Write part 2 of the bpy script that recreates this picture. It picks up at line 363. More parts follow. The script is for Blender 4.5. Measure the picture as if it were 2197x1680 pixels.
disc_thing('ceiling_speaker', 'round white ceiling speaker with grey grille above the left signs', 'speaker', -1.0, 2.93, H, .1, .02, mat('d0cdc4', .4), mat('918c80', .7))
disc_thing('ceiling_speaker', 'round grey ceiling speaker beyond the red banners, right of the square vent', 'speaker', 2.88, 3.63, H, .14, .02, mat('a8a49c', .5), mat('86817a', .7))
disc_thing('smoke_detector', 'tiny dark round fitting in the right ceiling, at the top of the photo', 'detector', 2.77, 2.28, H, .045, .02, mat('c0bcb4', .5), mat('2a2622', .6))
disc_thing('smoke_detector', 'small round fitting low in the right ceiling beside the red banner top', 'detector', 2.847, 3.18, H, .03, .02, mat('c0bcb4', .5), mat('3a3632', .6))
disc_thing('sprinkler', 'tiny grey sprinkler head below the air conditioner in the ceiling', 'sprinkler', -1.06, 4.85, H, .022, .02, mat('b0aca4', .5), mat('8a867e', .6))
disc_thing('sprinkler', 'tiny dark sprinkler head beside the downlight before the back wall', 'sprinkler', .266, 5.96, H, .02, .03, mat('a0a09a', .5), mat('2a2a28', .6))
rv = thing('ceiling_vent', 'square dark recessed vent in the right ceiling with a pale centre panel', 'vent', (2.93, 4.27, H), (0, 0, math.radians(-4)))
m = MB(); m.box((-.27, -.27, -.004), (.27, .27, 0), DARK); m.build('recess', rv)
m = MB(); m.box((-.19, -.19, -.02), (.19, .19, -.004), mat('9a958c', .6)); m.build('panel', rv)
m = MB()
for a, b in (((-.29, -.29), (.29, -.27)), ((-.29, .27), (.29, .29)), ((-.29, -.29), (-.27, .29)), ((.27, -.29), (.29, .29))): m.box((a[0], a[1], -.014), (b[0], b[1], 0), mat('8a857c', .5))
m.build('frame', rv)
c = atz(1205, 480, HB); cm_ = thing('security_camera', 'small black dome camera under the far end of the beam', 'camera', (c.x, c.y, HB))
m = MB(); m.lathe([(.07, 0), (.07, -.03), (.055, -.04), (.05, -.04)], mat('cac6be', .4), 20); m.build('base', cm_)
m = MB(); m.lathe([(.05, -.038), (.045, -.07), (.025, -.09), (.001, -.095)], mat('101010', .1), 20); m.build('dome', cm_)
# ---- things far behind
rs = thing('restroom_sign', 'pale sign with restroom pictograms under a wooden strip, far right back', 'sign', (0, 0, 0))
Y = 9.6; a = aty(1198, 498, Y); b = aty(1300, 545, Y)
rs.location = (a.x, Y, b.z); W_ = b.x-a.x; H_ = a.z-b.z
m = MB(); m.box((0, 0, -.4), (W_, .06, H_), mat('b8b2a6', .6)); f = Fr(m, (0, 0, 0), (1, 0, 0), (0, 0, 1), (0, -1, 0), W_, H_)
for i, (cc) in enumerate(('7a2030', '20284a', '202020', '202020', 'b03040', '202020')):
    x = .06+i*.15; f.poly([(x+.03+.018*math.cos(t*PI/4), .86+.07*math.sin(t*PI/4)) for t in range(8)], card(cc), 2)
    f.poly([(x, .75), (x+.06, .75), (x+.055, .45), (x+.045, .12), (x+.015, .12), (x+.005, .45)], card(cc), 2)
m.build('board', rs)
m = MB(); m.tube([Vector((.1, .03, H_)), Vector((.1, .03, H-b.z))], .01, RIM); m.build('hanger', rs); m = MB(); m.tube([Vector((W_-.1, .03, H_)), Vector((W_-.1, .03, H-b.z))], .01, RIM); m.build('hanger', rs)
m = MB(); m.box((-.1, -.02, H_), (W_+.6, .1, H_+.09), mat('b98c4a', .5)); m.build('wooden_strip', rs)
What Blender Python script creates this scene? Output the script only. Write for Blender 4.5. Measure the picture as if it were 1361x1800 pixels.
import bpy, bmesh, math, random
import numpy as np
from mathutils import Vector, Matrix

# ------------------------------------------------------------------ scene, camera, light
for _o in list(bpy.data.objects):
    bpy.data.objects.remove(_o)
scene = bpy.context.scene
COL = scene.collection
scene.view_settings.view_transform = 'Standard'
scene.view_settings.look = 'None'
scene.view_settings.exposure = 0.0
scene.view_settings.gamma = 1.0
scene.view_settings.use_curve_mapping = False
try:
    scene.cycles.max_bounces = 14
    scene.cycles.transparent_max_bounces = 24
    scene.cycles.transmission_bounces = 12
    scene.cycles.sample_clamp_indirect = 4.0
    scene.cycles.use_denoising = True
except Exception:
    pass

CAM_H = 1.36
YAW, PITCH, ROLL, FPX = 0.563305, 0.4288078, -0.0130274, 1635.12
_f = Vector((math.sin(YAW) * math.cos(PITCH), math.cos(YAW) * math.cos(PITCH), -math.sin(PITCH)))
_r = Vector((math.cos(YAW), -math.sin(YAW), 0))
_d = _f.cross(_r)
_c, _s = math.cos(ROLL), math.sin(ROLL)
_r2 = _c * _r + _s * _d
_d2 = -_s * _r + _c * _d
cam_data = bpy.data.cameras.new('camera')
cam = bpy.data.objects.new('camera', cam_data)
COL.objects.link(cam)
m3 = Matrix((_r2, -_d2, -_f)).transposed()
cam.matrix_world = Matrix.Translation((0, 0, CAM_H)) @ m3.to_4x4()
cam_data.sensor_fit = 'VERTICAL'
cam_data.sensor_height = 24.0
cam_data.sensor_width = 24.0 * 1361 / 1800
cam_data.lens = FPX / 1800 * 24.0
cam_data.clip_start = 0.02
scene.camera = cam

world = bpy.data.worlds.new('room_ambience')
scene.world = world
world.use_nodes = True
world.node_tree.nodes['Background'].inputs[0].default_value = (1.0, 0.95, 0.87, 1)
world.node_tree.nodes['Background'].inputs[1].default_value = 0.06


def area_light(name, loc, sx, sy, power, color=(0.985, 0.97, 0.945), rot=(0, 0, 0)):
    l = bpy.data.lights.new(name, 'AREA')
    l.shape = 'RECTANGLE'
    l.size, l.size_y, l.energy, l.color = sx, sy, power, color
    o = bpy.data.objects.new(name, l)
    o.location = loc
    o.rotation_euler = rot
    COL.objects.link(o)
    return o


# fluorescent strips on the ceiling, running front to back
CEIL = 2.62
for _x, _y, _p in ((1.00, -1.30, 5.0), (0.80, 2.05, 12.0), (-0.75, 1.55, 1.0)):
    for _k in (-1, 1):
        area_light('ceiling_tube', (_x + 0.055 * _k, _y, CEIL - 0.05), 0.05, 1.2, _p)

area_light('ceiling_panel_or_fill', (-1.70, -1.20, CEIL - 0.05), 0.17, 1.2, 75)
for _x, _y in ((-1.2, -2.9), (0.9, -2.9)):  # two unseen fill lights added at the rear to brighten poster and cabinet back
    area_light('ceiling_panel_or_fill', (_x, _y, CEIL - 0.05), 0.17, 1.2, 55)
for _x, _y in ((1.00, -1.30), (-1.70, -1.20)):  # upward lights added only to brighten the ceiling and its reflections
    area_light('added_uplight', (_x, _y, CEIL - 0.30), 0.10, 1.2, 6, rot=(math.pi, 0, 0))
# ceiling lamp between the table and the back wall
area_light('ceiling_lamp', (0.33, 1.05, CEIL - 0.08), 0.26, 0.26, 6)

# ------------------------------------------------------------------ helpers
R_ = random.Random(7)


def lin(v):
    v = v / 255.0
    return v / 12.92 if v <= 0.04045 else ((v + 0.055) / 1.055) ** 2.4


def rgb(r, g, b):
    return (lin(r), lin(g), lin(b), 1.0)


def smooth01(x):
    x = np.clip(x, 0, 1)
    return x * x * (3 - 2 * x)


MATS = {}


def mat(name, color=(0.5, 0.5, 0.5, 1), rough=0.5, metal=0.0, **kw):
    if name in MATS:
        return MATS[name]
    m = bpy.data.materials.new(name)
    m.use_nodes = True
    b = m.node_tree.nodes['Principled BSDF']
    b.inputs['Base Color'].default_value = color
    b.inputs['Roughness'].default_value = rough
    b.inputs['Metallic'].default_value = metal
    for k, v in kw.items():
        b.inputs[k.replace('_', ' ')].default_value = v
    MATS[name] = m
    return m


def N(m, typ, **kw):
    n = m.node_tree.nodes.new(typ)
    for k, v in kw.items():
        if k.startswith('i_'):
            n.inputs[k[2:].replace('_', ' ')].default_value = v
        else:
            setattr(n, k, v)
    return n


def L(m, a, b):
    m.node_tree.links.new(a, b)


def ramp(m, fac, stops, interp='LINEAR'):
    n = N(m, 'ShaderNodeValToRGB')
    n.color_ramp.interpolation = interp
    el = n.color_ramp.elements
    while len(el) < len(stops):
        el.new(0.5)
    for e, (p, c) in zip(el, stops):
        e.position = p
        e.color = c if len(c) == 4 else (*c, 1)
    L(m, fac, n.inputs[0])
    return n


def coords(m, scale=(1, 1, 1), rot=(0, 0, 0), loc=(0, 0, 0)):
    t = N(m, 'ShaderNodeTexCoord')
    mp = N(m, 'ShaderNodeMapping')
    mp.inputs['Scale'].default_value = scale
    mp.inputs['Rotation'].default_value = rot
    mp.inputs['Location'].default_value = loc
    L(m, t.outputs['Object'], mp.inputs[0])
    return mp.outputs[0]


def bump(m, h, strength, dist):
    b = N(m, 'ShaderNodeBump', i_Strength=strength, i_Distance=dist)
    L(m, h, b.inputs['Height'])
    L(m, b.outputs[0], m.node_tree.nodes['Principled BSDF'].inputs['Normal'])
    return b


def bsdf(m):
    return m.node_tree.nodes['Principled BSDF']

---

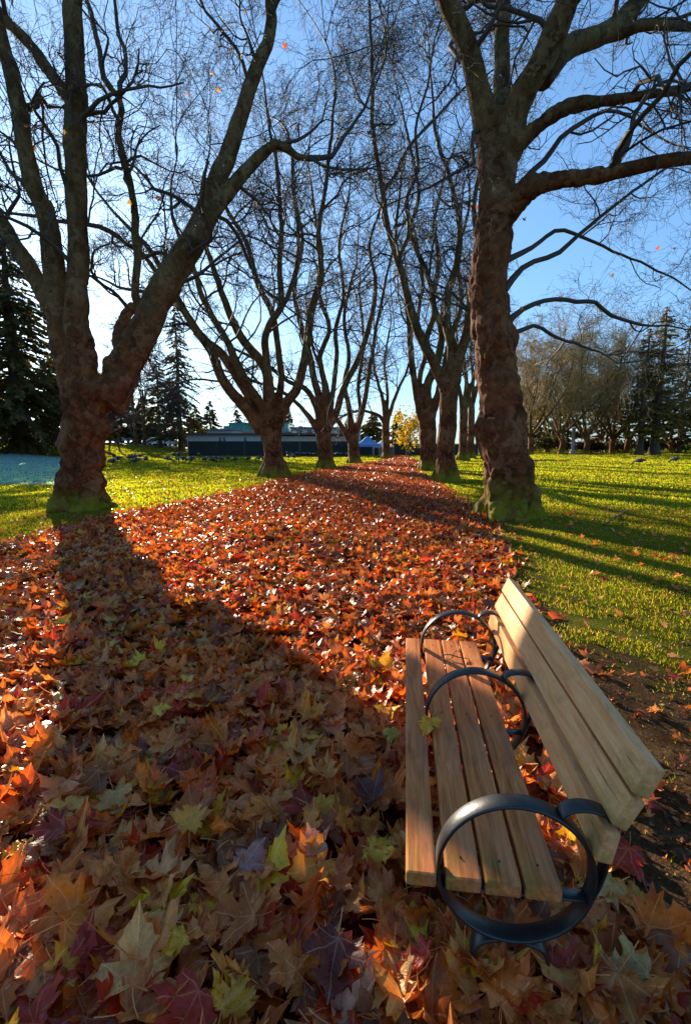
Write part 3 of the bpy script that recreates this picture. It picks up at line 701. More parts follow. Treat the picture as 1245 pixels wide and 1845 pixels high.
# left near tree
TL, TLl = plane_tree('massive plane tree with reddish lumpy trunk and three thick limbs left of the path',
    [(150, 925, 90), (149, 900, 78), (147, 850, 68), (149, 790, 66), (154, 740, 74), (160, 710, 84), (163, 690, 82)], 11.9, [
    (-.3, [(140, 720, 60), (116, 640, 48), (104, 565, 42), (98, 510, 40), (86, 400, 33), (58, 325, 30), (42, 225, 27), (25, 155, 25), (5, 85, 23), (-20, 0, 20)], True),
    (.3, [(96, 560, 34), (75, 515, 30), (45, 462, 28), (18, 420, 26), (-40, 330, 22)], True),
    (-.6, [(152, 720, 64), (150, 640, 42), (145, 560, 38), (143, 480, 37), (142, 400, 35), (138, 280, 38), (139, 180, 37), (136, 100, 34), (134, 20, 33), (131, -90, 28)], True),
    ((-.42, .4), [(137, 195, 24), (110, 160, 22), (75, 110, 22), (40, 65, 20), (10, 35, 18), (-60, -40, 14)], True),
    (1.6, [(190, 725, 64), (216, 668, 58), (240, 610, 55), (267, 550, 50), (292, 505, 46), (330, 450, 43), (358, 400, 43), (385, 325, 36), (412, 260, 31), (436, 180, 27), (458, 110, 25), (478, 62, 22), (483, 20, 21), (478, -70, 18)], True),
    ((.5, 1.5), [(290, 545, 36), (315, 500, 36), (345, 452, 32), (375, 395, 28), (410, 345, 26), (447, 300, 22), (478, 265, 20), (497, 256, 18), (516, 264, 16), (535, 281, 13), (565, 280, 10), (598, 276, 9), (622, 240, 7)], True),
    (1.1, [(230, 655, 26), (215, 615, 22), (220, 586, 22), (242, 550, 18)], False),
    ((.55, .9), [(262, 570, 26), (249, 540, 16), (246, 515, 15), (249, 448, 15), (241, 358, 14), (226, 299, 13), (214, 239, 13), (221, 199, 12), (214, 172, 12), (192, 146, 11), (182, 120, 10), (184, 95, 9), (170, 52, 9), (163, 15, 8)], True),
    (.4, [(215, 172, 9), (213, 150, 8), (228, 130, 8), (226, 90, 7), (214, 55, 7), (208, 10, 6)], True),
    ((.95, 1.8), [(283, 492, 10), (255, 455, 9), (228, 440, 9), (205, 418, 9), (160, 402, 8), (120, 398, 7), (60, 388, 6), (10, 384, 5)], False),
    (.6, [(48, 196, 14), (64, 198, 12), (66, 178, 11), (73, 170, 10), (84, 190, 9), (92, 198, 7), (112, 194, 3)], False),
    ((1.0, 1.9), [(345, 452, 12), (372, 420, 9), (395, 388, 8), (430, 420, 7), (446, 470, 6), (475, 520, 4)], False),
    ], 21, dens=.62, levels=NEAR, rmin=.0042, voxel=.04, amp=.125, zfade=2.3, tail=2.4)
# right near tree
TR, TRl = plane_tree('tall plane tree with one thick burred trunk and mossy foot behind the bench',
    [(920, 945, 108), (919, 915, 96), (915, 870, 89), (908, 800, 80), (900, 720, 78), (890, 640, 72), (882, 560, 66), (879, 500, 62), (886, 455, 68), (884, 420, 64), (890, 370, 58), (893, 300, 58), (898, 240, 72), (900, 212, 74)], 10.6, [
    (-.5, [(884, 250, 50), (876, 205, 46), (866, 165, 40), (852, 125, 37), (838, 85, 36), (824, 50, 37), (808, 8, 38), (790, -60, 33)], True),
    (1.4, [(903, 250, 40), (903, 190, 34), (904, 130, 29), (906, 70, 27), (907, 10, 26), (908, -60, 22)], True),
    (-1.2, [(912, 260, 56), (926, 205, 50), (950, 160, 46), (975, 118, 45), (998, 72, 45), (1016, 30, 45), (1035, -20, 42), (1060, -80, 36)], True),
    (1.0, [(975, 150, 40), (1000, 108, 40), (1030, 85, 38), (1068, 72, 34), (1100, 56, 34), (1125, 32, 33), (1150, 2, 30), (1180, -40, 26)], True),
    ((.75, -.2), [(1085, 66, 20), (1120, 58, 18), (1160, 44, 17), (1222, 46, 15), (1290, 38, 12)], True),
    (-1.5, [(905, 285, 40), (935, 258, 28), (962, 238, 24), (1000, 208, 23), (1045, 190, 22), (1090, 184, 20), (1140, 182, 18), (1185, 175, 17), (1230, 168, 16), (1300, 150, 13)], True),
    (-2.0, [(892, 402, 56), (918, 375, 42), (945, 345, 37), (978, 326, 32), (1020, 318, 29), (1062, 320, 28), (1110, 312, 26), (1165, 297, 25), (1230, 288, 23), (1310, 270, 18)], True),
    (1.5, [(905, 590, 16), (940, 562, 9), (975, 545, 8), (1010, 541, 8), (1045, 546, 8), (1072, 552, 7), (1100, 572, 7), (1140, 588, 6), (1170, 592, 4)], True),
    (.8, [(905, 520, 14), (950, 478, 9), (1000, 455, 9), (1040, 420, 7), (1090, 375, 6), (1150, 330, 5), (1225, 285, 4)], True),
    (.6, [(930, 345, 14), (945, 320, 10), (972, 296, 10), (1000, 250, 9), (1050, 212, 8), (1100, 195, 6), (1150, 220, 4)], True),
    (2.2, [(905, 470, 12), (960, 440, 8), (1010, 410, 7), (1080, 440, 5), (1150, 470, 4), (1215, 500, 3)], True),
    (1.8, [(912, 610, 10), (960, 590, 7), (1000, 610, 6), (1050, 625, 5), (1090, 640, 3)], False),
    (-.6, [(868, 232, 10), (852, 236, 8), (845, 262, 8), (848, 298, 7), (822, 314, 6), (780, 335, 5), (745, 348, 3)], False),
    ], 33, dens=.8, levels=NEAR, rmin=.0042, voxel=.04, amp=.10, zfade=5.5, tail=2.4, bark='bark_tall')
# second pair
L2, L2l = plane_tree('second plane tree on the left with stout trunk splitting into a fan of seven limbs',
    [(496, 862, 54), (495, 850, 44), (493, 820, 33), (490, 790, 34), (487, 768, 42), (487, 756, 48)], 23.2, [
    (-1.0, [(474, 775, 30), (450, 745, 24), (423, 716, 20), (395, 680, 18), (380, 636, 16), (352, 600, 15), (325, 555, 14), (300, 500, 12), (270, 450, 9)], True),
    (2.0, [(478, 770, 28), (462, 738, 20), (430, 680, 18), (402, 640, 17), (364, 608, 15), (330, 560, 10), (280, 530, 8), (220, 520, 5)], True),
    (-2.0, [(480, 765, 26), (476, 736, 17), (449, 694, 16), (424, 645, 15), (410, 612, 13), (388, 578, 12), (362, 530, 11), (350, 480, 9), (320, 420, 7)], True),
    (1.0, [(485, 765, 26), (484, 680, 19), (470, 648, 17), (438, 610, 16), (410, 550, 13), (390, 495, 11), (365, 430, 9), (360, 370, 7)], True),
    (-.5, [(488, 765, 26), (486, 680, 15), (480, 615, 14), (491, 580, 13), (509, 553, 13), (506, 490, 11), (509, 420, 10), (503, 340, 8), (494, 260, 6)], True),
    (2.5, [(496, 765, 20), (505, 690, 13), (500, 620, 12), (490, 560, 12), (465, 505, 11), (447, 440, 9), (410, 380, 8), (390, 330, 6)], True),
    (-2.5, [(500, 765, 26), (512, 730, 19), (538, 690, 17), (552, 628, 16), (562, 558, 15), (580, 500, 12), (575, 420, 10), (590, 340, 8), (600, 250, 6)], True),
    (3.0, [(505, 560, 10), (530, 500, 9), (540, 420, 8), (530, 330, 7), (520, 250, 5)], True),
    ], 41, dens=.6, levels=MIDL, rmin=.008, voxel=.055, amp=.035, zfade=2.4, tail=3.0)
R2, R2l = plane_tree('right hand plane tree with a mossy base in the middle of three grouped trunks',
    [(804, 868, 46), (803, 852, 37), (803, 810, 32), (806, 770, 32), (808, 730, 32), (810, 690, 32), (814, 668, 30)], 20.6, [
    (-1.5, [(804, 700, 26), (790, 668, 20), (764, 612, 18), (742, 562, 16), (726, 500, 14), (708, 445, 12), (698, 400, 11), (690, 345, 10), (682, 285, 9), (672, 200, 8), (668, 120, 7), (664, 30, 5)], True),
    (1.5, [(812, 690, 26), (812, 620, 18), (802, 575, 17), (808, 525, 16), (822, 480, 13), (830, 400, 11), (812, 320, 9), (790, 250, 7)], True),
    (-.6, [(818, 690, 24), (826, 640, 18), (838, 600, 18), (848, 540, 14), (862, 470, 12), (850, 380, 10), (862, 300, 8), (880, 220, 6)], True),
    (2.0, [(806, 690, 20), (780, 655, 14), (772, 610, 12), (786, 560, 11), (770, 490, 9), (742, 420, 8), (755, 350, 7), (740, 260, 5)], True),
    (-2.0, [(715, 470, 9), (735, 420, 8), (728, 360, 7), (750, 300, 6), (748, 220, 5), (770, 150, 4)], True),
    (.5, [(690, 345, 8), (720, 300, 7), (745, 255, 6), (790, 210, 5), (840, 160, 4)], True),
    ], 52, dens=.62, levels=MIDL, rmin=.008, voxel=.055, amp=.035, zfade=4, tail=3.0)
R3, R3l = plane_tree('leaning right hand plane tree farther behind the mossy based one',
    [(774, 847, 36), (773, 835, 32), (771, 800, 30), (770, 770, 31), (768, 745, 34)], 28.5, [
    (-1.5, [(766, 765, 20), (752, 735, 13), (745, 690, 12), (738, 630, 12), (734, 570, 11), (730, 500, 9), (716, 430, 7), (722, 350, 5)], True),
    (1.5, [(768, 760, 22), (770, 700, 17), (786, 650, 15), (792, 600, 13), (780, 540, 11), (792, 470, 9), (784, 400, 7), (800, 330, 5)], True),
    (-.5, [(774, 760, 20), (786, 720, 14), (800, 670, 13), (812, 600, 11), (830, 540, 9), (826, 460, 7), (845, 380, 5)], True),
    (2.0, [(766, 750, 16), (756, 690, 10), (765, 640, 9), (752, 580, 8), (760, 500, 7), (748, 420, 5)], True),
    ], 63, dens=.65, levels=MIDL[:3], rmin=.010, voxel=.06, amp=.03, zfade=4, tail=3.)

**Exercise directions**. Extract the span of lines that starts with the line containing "What Blender Python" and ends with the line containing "from mathutils import Vector, Matrix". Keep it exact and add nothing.

**Expected output**.
What Blender Python script creates this scene? Output the script only. Write for Blender 4.5. Measure the picture as if it were 1361x1800 pixels.
import bpy, bmesh, math, random
import numpy as np
from mathutils import Vector, Matrix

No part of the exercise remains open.